■ Short exercise
Starting at the first line of the listing below, retype each line up to and including the one that contains "R = math.radians". Leave pictures out.

■ Extracted records
● ● ● ● ●

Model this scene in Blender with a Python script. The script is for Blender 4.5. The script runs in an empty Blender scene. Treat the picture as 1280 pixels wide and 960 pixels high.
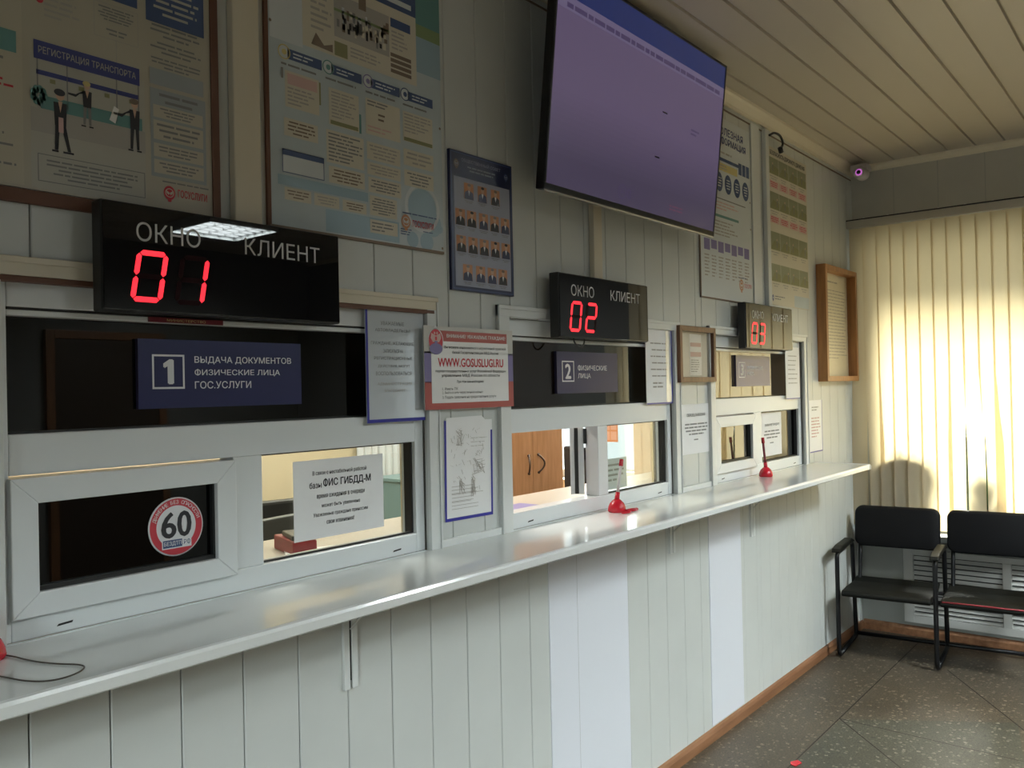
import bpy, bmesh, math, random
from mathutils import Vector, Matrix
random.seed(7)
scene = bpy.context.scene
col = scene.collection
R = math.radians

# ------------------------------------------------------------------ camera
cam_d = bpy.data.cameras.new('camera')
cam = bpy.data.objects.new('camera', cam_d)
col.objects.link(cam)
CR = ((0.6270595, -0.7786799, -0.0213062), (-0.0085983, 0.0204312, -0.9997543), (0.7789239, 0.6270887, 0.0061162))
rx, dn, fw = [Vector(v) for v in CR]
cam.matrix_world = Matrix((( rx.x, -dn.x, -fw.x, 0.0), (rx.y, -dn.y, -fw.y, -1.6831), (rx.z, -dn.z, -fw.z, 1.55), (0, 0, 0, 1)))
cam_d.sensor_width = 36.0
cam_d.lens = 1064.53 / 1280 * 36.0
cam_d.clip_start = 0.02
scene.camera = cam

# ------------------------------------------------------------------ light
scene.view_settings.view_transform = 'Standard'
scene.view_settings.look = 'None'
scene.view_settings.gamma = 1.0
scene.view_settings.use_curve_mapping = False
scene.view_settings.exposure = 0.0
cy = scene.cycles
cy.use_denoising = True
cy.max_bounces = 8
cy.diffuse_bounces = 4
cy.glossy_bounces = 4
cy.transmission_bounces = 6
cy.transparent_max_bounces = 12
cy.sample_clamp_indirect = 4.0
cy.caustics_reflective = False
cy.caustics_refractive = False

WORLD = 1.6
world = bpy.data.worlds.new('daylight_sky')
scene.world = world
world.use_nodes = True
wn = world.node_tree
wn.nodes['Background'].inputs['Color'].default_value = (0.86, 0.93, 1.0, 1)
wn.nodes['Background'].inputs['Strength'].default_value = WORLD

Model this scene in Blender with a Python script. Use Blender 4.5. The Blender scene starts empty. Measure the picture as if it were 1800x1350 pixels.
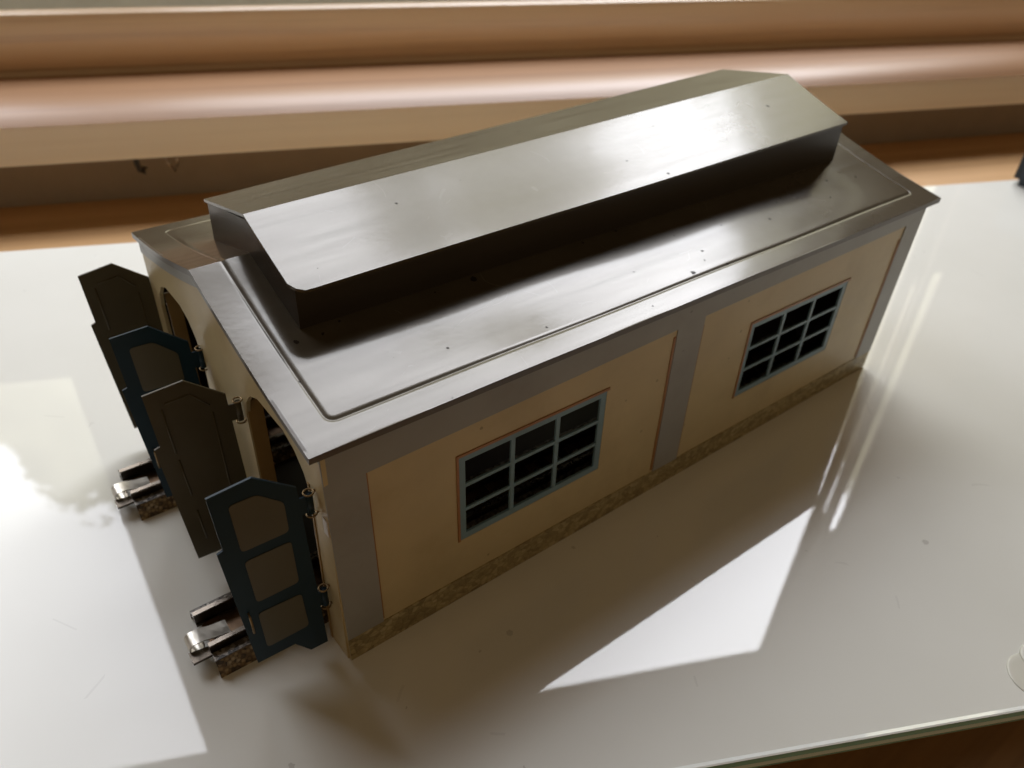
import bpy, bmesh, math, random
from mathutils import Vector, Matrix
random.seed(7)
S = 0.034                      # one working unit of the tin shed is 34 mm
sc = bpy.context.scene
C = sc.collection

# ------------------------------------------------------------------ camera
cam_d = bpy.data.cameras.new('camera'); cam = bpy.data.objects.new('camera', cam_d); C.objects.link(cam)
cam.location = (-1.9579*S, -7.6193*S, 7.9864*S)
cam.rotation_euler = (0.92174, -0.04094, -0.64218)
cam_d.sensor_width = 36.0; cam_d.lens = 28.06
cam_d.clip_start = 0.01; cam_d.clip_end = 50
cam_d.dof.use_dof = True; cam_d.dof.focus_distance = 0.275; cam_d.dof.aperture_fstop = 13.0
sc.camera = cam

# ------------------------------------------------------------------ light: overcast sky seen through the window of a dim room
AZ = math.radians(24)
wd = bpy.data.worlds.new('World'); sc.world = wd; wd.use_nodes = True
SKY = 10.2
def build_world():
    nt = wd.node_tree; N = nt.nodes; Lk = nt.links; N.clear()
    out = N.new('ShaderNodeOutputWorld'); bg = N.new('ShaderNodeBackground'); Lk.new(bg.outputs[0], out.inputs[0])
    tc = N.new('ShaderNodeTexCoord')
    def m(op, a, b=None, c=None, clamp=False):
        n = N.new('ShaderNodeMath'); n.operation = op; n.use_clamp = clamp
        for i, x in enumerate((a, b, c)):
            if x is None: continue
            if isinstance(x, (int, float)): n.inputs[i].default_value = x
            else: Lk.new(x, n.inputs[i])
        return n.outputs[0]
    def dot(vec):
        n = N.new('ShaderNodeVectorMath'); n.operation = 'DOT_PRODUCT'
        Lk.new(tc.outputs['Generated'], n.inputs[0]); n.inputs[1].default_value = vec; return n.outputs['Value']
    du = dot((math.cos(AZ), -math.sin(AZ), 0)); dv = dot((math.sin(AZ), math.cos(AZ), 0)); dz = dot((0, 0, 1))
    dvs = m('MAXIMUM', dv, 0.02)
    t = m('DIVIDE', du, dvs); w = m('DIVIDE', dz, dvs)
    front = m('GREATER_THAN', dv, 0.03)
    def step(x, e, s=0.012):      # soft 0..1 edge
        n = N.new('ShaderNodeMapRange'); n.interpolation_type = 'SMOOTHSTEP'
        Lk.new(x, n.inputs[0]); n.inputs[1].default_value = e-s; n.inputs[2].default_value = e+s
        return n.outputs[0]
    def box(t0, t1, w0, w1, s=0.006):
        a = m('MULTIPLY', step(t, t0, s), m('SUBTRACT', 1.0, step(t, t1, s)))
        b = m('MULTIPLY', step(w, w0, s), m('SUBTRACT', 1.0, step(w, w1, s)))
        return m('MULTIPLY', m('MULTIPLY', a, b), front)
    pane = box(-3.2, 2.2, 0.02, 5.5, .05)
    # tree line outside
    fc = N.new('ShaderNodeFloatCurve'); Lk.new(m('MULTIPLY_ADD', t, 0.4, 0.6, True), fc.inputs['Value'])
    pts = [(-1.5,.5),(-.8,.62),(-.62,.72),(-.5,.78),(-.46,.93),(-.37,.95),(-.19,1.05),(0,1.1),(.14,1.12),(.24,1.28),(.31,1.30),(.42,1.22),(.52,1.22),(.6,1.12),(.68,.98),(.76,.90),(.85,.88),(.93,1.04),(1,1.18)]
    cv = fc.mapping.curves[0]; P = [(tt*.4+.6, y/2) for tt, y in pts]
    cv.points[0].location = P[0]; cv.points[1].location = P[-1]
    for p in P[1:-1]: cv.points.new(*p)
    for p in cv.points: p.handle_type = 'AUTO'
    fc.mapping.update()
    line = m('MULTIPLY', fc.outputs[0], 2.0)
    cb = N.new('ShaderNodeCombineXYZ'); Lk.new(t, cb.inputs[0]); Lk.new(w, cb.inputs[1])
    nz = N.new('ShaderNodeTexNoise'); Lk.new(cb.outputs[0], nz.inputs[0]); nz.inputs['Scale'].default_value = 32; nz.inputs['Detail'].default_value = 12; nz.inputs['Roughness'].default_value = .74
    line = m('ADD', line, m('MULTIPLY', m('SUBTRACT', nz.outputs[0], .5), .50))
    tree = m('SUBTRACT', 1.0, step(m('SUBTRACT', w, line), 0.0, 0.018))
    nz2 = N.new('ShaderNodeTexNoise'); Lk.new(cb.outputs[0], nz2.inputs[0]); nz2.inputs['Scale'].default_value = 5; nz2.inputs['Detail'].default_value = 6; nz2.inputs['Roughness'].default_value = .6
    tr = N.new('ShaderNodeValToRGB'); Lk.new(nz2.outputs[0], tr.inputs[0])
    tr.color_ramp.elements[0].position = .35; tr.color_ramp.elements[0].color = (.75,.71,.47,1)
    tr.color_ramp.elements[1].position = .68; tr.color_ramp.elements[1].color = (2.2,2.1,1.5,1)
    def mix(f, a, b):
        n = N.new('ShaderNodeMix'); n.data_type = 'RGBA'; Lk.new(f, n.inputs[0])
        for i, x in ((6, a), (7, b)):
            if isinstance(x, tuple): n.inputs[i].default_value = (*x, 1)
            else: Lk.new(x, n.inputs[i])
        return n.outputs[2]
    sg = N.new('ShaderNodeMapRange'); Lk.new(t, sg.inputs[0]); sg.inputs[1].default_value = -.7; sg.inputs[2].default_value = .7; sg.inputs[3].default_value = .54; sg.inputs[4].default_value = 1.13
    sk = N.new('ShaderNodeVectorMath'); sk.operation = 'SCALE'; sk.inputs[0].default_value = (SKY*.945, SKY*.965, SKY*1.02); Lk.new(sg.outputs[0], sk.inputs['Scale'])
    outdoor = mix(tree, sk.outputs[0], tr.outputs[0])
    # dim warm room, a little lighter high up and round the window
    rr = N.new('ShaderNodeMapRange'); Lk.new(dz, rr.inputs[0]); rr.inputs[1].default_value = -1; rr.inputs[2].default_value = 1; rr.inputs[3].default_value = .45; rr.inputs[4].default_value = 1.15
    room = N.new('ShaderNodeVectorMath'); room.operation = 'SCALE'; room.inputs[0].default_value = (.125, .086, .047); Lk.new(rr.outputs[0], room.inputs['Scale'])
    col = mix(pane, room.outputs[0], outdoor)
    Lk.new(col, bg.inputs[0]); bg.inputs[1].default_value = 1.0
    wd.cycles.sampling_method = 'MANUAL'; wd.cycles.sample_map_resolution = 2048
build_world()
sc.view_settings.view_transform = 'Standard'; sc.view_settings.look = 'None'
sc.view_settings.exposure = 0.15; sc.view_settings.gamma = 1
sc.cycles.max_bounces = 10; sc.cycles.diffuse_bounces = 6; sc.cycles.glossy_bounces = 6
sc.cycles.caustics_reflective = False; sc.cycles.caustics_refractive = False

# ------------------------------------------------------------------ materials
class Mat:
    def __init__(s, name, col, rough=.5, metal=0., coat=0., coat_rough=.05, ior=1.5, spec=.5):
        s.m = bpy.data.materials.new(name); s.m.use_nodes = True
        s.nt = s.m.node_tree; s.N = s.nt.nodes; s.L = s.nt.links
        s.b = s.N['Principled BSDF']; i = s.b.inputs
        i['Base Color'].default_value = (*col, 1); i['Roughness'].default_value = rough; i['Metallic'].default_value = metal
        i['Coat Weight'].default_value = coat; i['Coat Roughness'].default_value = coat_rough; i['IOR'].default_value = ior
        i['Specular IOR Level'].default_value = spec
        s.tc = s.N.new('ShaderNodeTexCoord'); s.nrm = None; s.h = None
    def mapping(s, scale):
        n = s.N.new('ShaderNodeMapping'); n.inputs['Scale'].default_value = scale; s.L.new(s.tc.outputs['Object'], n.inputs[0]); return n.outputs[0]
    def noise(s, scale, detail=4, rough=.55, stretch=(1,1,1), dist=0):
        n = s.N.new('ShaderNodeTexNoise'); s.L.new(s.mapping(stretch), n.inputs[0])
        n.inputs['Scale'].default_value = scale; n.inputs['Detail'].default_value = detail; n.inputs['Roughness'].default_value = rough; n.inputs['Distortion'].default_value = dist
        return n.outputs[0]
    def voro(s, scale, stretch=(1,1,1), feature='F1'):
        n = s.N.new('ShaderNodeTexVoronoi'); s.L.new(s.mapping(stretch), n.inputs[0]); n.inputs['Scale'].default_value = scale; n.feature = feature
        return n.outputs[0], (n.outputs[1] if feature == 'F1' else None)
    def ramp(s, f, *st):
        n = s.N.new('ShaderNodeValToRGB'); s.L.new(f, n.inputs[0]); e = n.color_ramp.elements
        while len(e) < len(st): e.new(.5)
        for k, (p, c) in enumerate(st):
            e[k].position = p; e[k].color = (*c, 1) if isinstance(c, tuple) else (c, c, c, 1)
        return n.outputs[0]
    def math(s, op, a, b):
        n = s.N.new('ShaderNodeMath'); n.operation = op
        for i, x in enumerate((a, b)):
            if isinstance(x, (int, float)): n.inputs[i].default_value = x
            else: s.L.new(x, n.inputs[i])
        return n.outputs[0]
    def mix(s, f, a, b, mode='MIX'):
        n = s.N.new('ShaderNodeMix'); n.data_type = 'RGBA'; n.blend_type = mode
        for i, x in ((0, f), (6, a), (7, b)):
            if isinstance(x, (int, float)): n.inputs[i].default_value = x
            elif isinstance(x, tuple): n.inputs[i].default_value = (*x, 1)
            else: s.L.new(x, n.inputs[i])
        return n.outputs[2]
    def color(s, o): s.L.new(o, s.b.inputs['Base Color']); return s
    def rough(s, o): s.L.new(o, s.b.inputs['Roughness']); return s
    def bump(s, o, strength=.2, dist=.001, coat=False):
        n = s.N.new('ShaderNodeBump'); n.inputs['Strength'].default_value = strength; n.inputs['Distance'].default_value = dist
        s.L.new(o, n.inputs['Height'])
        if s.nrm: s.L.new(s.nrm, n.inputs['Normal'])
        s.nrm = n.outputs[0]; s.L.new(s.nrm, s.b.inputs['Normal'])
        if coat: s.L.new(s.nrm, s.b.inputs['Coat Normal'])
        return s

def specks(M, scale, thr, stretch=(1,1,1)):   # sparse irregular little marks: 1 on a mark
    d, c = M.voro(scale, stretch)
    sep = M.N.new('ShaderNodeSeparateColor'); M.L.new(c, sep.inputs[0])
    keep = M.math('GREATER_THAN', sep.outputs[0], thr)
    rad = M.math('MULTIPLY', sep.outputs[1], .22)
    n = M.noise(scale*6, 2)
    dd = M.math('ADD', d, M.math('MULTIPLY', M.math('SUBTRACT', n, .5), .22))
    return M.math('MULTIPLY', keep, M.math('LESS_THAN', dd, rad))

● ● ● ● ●

■ Result of this exercise
Model this scene in Blender with a Python script. The script is for Blender 4.5. The script runs in an empty Blender scene. Treat the picture as 1280 pixels wide and 960 pixels high.
import bpy, bmesh, math, random
from mathutils import Vector, Matrix
random.seed(7)
scene = bpy.context.scene
col = scene.collection
R = math.radians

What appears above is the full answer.